THE TASK
Write out the whole listing word for word.
┄┄┄┄┄┄┄┄┄┄
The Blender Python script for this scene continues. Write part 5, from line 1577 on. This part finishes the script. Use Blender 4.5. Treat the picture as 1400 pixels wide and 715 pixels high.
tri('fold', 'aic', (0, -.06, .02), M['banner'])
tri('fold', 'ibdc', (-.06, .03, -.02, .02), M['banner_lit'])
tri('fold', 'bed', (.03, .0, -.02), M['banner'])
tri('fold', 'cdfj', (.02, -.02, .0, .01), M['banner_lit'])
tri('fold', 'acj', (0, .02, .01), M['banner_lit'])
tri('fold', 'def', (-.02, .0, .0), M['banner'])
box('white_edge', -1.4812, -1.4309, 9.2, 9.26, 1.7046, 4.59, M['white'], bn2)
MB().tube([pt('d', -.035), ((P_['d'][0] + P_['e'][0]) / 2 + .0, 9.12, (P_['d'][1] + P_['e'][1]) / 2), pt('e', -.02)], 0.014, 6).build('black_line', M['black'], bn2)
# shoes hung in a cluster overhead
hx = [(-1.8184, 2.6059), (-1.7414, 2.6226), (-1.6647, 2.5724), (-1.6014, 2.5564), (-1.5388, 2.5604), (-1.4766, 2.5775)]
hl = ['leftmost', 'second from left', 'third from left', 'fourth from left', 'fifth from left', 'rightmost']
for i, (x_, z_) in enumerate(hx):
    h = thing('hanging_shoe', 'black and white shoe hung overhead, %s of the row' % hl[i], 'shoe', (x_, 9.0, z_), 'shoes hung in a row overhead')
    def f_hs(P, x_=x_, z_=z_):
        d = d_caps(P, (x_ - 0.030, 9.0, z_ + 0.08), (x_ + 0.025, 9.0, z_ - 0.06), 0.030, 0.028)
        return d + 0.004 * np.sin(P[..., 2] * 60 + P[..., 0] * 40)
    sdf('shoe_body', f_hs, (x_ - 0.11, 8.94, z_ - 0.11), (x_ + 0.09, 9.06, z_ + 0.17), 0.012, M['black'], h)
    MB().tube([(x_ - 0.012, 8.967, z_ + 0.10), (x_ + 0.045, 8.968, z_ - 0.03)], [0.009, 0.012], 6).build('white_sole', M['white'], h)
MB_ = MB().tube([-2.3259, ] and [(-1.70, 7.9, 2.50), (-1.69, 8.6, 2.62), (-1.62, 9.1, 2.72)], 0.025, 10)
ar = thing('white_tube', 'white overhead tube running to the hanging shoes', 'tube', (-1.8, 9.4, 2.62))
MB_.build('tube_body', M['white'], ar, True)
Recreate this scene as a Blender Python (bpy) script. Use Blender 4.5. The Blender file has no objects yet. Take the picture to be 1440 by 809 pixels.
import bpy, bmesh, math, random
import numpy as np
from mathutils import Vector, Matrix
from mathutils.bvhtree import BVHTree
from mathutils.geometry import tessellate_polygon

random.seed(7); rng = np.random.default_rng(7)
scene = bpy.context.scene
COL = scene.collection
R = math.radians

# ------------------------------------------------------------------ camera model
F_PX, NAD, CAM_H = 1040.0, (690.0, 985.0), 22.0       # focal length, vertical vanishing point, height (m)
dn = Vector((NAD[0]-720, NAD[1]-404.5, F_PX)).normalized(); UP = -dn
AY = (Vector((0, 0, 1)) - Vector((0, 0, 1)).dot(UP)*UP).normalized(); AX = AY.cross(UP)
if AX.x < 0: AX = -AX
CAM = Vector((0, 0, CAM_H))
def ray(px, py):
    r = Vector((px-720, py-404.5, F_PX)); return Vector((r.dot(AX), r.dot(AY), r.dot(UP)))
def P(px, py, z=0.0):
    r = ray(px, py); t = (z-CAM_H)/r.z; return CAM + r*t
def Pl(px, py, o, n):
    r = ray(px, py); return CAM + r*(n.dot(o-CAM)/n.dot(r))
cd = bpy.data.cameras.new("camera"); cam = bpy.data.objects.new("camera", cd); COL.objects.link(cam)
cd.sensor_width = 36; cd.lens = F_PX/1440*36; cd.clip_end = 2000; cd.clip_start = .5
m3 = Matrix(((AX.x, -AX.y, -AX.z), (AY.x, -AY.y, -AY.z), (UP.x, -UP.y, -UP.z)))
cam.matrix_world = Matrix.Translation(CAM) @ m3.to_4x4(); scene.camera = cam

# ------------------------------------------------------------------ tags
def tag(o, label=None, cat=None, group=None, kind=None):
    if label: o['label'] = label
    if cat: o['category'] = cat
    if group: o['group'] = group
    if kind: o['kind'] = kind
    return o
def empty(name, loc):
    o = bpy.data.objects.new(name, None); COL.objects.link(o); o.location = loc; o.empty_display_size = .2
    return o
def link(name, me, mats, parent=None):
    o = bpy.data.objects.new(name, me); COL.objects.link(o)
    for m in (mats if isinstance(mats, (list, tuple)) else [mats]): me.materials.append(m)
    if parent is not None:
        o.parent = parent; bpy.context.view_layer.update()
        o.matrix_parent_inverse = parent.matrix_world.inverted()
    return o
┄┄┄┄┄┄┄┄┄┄
COMPLETED TASK
The Blender Python script for this scene continues. Write part 5, from line 1577 on. This part finishes the script. Use Blender 4.5. Treat the picture as 1400 pixels wide and 715 pixels high.
tri('fold', 'aic', (0, -.06, .02), M['banner'])
tri('fold', 'ibdc', (-.06, .03, -.02, .02), M['banner_lit'])
tri('fold', 'bed', (.03, .0, -.02), M['banner'])
tri('fold', 'cdfj', (.02, -.02, .0, .01), M['banner_lit'])
tri('fold', 'acj', (0, .02, .01), M['banner_lit'])
tri('fold', 'def', (-.02, .0, .0), M['banner'])
box('white_edge', -1.4812, -1.4309, 9.2, 9.26, 1.7046, 4.59, M['white'], bn2)
MB().tube([pt('d', -.035), ((P_['d'][0] + P_['e'][0]) / 2 + .0, 9.12, (P_['d'][1] + P_['e'][1]) / 2), pt('e', -.02)], 0.014, 6).build('black_line', M['black'], bn2)
# shoes hung in a cluster overhead
hx = [(-1.8184, 2.6059), (-1.7414, 2.6226), (-1.6647, 2.5724), (-1.6014, 2.5564), (-1.5388, 2.5604), (-1.4766, 2.5775)]
hl = ['leftmost', 'second from left', 'third from left', 'fourth from left', 'fifth from left', 'rightmost']
for i, (x_, z_) in enumerate(hx):
    h = thing('hanging_shoe', 'black and white shoe hung overhead, %s of the row' % hl[i], 'shoe', (x_, 9.0, z_), 'shoes hung in a row overhead')
    def f_hs(P, x_=x_, z_=z_):
        d = d_caps(P, (x_ - 0.030, 9.0, z_ + 0.08), (x_ + 0.025, 9.0, z_ - 0.06), 0.030, 0.028)
        return d + 0.004 * np.sin(P[..., 2] * 60 + P[..., 0] * 40)
    sdf('shoe_body', f_hs, (x_ - 0.11, 8.94, z_ - 0.11), (x_ + 0.09, 9.06, z_ + 0.17), 0.012, M['black'], h)
    MB().tube([(x_ - 0.012, 8.967, z_ + 0.10), (x_ + 0.045, 8.968, z_ - 0.03)], [0.009, 0.012], 6).build('white_sole', M['white'], h)
MB_ = MB().tube([-2.3259, ] and [(-1.70, 7.9, 2.50), (-1.69, 8.6, 2.62), (-1.62, 9.1, 2.72)], 0.025, 10)
ar = thing('white_tube', 'white overhead tube running to the hanging shoes', 'tube', (-1.8, 9.4, 2.62))
MB_.build('tube_body', M['white'], ar, True)
Recreate this scene as a Blender Python (bpy) script. Use Blender 4.5. The Blender file has no objects yet. Take the picture to be 1440 by 809 pixels.
import bpy, bmesh, math, random
import numpy as np
from mathutils import Vector, Matrix
from mathutils.bvhtree import BVHTree
from mathutils.geometry import tessellate_polygon

random.seed(7); rng = np.random.default_rng(7)
scene = bpy.context.scene
COL = scene.collection
R = math.radians

# ------------------------------------------------------------------ camera model
F_PX, NAD, CAM_H = 1040.0, (690.0, 985.0), 22.0       # focal length, vertical vanishing point, height (m)
dn = Vector((NAD[0]-720, NAD[1]-404.5, F_PX)).normalized(); UP = -dn
AY = (Vector((0, 0, 1)) - Vector((0, 0, 1)).dot(UP)*UP).normalized(); AX = AY.cross(UP)
if AX.x < 0: AX = -AX
CAM = Vector((0, 0, CAM_H))
def ray(px, py):
    r = Vector((px-720, py-404.5, F_PX)); return Vector((r.dot(AX), r.dot(AY), r.dot(UP)))
def P(px, py, z=0.0):
    r = ray(px, py); t = (z-CAM_H)/r.z; return CAM + r*t
def Pl(px, py, o, n):
    r = ray(px, py); return CAM + r*(n.dot(o-CAM)/n.dot(r))
cd = bpy.data.cameras.new("camera"); cam = bpy.data.objects.new("camera", cd); COL.objects.link(cam)
cd.sensor_width = 36; cd.lens = F_PX/1440*36; cd.clip_end = 2000; cd.clip_start = .5
m3 = Matrix(((AX.x, -AX.y, -AX.z), (AY.x, -AY.y, -AY.z), (UP.x, -UP.y, -UP.z)))
cam.matrix_world = Matrix.Translation(CAM) @ m3.to_4x4(); scene.camera = cam

# ------------------------------------------------------------------ tags
def tag(o, label=None, cat=None, group=None, kind=None):
    if label: o['label'] = label
    if cat: o['category'] = cat
    if group: o['group'] = group
    if kind: o['kind'] = kind
    return o
def empty(name, loc):
    o = bpy.data.objects.new(name, None); COL.objects.link(o); o.location = loc; o.empty_display_size = .2
    return o
def link(name, me, mats, parent=None):
    o = bpy.data.objects.new(name, me); COL.objects.link(o)
    for m in (mats if isinstance(mats, (list, tuple)) else [mats]): me.materials.append(m)
    if parent is not None:
        o.parent = parent; bpy.context.view_layer.update()
        o.matrix_parent_inverse = parent.matrix_world.inverted()
    return o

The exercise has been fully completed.